● **TASK TO COMPLETE**
Your answer should be a single number: the count of lines in the material below that hold "scene".

● **DATA SHOWN**

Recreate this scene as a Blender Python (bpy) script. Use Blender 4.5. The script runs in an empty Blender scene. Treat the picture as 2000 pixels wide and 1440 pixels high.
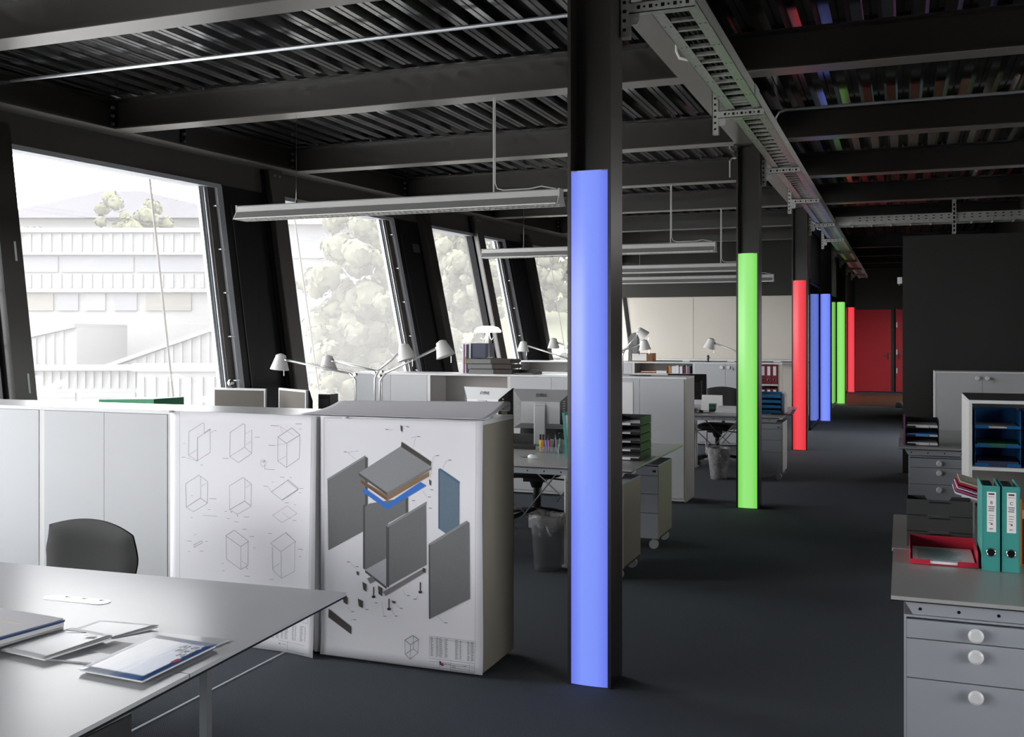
import bpy, bmesh, math, random
from mathutils import Vector, Matrix
random.seed(7)
SC = bpy.context.scene
C = SC.collection
PI = math.pi

# ---------------------------------------------------------------- camera, sky, exposure
YAW = math.radians(21.05)
cam = bpy.data.cameras.new('camera'); cam_o = bpy.data.objects.new('camera', cam); C.objects.link(cam_o)
cam_o.location = (0, 0, 1.7); cam_o.rotation_euler = (PI/2, 0, YAW)
cam.sensor_width = 36; cam.lens = 35.68; cam.shift_y = -0.0335; cam.clip_end = 400; cam.clip_start = .05
SC.camera = cam_o
SC.view_settings.view_transform = 'Standard'; SC.view_settings.look = 'None'
SC.view_settings.exposure = 0.0; SC.view_settings.gamma = 1.0; SC.view_settings.use_curve_mapping = False
SC.cycles.use_denoising = True
SC.cycles.max_bounces = 8; SC.cycles.diffuse_bounces = 4; SC.cycles.glossy_bounces = 4
SC.cycles.use_adaptive_sampling = True; SC.cycles.adaptive_threshold = .02
SC.cycles.transparent_max_bounces = 16; SC.cycles.transmission_bounces = 6
SC.cycles.caustics_reflective = False; SC.cycles.caustics_refractive = False
SC.cycles.sample_clamp_indirect = 6.0

SKY = 12.0
w = bpy.data.worlds.new('overcast_sky'); SC.world = w; w.use_nodes = True
bg = w.node_tree.nodes['Background']; bg.inputs[0].default_value = (1.0, 0.985, 0.965, 1); bg.inputs[1].default_value = SKY

def xref(Y): return -6.82 + .075*(Y-7.35)
def lean(Y):
    ks = [(-4,.13),(8.7,.133),(9.9,.145),(12.2,.205),(15.3,.205),(17,.19),(22.5,.125)]
    for (a,u),(b,v) in zip(ks,ks[1:]):
        if Y <= b: return u+(v-u)*max(0,(Y-a))/(b-a)
    return ks[-1][1]
def fac(Y, Z, off): return (xref(Y)+lean(Y)*(3.3-Z)+off, Y, Z)

def portal(name, cen, size_y, size_z, rot):
    l = bpy.data.lights.new(name, 'AREA'); l.shape = 'RECTANGLE'; l.size = size_y; l.size_y = size_z
    l.cycles.is_portal = True
    o = bpy.data.objects.new(name, l); C.objects.link(o); o.location = cen; o.rotation_euler = rot; return o
# sky-sampling portals in the window openings (they emit nothing themselves)
for k,(a,b) in enumerate([(-.65,5.1),(6.36,12.2),(13.3,22.0)]):
    ym = (a+b)/2; p = fac(ym, 1.9, -.45)
    dvec = Vector((1, -.075, -lean(ym)))
    o = portal('window_portal', p, b-a+.3, 3.2, dvec.to_track_quat('-Z','Y').to_euler())

# ---------------------------------------------------------------- materials
def srgb(*c):
    return tuple(((x/255)/12.92 if x/255 <= .04045 else ((x/255+.055)/1.055)**2.4) for x in c)
MATS = {}
def mat(name, col, rough=.5, metal=0., ior=1.5, var=.06, scale=6., bump=0., bscale=200., coat=0., emit=None, estr=1., trans=0., alpha=1., aniso=None):
    m = bpy.data.materials.new(name); m.use_nodes = True; nt = m.node_tree; n = nt.nodes; L = nt.links
    p = n['Principled BSDF']
    tc = n.new('ShaderNodeTexCoord')
    nz = n.new('ShaderNodeTexNoise'); nz.inputs['Scale'].default_value = scale; nz.inputs['Detail'].default_value = 3
    L.new(tc.outputs['Object'], nz.inputs['Vector'])
    if aniso:
        mp = n.new('ShaderNodeMapping'); mp.inputs['Scale'].default_value = aniso
        L.new(tc.outputs['Object'], mp.inputs['Vector']); L.new(mp.outputs[0], nz.inputs['Vector'])
    mx = n.new('ShaderNodeMix'); mx.data_type = 'RGBA'
    mx.inputs[6].default_value = tuple(max(0,c*(1-var)) for c in col)+(1,)
    mx.inputs[7].default_value = tuple(min(1,c*(1+var)) for c in col)+(1,)
    L.new(nz.outputs['Fac'], mx.inputs[0]); L.new(mx.outputs[2], p.inputs['Base Color'])
    p.inputs['Roughness'].default_value = rough; p.inputs['Metallic'].default_value = metal
    p.inputs['IOR'].default_value = ior
    if coat: p.inputs['Coat Weight'].default_value = coat; p.inputs['Coat Roughness'].default_value = .08
    if trans: p.inputs['Transmission Weight'].default_value = trans
    if alpha < 1: p.inputs['Alpha'].default_value = alpha
    if emit:
        p.inputs['Emission Color'].default_value = tuple(emit)+(1,); p.inputs['Emission Strength'].default_value = estr
    if bump:
        bz = n.new('ShaderNodeTexNoise'); bz.inputs['Scale'].default_value = bscale; L.new(tc.outputs['Object'], bz.inputs['Vector'])
        bp = n.new('ShaderNodeBump'); bp.inputs['Strength'].default_value = bump; bp.inputs['Distance'].default_value = .004
        L.new(bz.outputs['Fac'], bp.inputs['Height']); L.new(bp.outputs[0], p.inputs['Normal'])
    MATS[name] = m; return m
mat('steel_dark', (.020,.0155,.0128), .30, ior=1.72, var=.15, scale=3)
mat('flange_lit_tone', (.19,.175,.16), .32, ior=1.7, var=.08, scale=3)  # reflected daylight put into the colour of the beam undersides
mat('deck_dark', (.012,.012,.012), .15, ior=2.5, var=.2, scale=2)
mat('panel_black', (.003,.003,.0045), .5, ior=1.3, var=.2)
mat('frame_brown', (.058,.048,.042), .5, var=.1)
mat('rail_grey', (.42,.43,.46), .5)
mat('alu', (.62,.65,.68), .38, .6, var=.04)
mat('alu_dark', (.25,.26,.27), .4, .6)
mat('zinc', (.54,.55,.52), .42, .75, var=.3, scale=30)
mat('chrome', (.75,.75,.74), .16, 1.)
mat('white_lac', (.66,.66,.65), .45, var=.02)
mat('door_grey', (.50,.515,.53), .5, var=.03, scale=3)
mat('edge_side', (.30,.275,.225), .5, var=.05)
mat('edge_brown', (.30,.15,.09), .6)
mat('top_white', (.70,.71,.72), .3, var=.02)
mat('shelf_in', (.40,.385,.36), .6)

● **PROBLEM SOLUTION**
2